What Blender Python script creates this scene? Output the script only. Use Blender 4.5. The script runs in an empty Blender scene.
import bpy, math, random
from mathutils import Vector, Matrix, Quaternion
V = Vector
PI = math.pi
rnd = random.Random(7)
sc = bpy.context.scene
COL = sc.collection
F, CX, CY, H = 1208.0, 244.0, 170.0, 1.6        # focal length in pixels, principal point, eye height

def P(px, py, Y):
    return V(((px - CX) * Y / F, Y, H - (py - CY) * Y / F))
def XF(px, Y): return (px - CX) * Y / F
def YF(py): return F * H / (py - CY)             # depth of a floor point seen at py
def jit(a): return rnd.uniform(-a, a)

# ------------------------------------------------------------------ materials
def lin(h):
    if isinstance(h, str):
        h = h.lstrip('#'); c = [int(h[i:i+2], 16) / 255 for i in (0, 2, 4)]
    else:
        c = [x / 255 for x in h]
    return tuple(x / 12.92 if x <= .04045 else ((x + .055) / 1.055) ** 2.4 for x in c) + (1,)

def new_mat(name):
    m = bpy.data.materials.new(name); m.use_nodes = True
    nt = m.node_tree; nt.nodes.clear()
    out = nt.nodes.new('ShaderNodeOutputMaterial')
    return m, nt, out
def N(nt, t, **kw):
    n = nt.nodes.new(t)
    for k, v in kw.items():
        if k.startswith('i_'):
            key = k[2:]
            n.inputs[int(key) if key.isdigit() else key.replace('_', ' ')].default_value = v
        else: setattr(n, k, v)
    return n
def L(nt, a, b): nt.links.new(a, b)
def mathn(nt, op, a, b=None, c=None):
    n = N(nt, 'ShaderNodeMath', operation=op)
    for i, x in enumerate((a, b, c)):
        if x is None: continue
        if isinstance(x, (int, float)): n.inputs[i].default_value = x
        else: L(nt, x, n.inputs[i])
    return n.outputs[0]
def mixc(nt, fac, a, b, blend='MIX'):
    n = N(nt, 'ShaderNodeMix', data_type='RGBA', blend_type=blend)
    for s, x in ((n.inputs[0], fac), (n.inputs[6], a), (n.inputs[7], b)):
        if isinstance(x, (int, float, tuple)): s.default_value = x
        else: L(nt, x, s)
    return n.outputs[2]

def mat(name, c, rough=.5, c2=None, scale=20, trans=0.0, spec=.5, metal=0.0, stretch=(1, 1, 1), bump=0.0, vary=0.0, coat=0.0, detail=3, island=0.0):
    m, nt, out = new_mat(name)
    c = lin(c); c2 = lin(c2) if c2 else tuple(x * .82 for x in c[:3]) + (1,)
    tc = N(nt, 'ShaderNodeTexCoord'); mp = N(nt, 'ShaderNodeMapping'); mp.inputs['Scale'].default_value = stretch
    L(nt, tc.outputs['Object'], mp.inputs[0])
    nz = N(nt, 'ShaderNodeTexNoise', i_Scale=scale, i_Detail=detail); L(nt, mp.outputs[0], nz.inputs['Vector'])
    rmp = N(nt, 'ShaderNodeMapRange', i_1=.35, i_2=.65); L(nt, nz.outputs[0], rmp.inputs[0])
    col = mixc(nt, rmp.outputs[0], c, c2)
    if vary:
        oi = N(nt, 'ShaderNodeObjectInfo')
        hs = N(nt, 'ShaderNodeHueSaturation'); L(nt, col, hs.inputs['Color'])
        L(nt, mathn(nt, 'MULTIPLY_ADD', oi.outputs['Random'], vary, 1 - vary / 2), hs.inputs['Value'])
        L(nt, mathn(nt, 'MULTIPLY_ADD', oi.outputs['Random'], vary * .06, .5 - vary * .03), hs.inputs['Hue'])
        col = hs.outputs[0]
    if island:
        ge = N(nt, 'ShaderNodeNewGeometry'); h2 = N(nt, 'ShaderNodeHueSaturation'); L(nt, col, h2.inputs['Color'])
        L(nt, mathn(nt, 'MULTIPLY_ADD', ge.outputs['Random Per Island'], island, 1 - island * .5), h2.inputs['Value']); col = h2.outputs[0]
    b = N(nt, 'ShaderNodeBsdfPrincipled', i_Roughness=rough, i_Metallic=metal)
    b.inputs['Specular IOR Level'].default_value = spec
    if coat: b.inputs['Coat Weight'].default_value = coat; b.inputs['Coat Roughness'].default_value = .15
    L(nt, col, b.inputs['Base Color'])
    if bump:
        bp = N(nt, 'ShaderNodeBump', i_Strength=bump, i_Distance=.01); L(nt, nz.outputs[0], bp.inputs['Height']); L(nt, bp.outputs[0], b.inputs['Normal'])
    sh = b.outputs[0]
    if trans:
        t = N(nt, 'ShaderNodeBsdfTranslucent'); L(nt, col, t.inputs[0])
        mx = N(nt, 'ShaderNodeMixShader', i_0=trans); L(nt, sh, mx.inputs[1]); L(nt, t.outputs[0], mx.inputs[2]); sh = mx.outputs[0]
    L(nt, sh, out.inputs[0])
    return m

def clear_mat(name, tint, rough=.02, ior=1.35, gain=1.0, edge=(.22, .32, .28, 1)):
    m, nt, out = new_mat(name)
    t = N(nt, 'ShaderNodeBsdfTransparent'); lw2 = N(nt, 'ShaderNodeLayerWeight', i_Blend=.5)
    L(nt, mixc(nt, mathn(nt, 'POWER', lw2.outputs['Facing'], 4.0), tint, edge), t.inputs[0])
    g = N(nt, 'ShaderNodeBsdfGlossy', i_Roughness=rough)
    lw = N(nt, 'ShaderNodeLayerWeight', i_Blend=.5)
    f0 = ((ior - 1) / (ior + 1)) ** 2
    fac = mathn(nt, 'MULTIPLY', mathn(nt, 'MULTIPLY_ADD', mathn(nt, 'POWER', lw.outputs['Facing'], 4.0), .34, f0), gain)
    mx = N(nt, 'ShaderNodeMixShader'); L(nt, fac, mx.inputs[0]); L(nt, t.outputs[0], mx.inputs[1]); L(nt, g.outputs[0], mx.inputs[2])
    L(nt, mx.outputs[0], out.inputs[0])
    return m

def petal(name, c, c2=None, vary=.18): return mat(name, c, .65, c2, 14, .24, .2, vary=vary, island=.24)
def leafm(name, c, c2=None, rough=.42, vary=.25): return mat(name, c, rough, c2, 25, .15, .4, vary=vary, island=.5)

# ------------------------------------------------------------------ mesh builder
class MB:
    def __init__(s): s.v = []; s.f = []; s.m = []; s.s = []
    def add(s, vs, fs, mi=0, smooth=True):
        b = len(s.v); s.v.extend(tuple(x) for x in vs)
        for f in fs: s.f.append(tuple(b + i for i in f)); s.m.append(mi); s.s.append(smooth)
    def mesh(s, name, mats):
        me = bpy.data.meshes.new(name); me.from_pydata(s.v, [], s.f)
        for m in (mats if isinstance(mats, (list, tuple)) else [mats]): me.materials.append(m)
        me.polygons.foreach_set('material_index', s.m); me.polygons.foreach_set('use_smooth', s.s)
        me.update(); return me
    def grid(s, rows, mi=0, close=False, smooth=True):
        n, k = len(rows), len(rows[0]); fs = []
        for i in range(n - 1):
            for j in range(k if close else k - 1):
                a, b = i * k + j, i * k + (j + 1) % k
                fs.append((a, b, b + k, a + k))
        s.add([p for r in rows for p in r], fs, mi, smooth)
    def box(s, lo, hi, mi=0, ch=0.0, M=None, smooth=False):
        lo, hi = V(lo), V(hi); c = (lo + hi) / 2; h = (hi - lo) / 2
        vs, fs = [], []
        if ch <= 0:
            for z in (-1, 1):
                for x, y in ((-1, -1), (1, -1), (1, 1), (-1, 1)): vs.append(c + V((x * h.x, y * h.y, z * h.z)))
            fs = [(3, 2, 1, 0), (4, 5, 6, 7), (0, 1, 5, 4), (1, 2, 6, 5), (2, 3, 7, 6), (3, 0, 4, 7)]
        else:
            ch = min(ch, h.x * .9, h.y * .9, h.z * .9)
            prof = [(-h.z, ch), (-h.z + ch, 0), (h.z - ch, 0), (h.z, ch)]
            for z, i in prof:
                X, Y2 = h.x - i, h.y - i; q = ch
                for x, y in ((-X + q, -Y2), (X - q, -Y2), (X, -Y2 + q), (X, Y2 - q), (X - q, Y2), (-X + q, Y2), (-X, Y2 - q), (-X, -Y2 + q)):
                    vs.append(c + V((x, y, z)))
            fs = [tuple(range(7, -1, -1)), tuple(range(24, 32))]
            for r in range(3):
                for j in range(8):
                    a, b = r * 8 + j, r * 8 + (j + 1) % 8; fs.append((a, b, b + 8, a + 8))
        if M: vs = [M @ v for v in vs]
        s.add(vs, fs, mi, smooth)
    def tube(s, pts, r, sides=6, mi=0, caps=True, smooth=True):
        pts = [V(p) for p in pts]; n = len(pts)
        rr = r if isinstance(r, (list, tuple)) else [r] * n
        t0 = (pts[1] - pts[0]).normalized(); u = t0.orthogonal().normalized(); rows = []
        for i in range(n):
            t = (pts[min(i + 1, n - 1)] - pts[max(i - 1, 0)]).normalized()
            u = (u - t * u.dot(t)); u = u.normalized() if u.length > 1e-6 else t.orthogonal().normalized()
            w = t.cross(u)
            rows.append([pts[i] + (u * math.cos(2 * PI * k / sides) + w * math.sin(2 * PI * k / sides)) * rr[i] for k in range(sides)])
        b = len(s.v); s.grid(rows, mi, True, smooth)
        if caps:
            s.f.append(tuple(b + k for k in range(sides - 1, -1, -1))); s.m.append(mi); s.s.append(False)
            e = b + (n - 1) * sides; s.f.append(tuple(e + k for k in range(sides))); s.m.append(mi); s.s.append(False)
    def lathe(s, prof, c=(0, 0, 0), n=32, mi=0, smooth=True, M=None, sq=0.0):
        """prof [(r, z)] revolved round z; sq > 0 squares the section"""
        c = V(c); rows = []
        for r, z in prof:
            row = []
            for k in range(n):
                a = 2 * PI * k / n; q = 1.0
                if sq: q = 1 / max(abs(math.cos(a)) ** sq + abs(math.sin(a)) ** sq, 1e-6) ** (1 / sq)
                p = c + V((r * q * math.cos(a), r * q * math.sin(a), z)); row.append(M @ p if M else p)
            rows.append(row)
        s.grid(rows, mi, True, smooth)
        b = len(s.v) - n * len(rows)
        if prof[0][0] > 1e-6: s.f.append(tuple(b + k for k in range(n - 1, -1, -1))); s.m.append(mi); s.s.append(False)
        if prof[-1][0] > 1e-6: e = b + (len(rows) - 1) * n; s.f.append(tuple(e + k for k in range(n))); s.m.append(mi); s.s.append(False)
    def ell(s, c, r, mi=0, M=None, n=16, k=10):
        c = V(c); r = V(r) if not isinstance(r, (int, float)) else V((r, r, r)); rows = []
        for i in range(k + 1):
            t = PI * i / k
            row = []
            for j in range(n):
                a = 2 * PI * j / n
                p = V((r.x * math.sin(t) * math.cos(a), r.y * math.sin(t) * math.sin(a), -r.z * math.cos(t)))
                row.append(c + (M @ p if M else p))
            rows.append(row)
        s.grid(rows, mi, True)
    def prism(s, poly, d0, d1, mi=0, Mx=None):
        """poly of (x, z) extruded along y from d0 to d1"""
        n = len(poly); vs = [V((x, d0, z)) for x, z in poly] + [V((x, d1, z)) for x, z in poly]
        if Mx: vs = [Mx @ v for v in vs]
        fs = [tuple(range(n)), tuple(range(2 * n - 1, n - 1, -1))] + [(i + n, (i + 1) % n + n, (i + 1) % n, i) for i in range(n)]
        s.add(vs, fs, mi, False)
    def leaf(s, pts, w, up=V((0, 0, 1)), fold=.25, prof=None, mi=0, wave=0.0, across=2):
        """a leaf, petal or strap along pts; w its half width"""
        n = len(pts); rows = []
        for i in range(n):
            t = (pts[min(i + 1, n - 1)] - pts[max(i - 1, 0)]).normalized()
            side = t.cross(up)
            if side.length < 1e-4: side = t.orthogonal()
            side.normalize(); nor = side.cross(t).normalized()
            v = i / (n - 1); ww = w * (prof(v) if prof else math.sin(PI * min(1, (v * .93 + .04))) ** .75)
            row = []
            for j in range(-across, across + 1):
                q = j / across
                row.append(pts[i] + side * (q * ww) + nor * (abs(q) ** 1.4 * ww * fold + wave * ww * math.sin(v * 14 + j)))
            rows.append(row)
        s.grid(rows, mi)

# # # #

**TASK:** Quote exactly the first line of the data and every line after it through the one holding "def jit(a): return rnd.uniform(-a, a)".

**REPLY:**
What Blender Python script creates this scene? Output the script only. Use Blender 4.5. The script runs in an empty Blender scene.
import bpy, math, random
from mathutils import Vector, Matrix, Quaternion
V = Vector
PI = math.pi
rnd = random.Random(7)
sc = bpy.context.scene
COL = sc.collection
F, CX, CY, H = 1208.0, 244.0, 170.0, 1.6        # focal length in pixels, principal point, eye height

def P(px, py, Y):
    return V(((px - CX) * Y / F, Y, H - (py - CY) * Y / F))
def XF(px, Y): return (px - CX) * Y / F
def YF(py): return F * H / (py - CY)             # depth of a floor point seen at py
def jit(a): return rnd.uniform(-a, a)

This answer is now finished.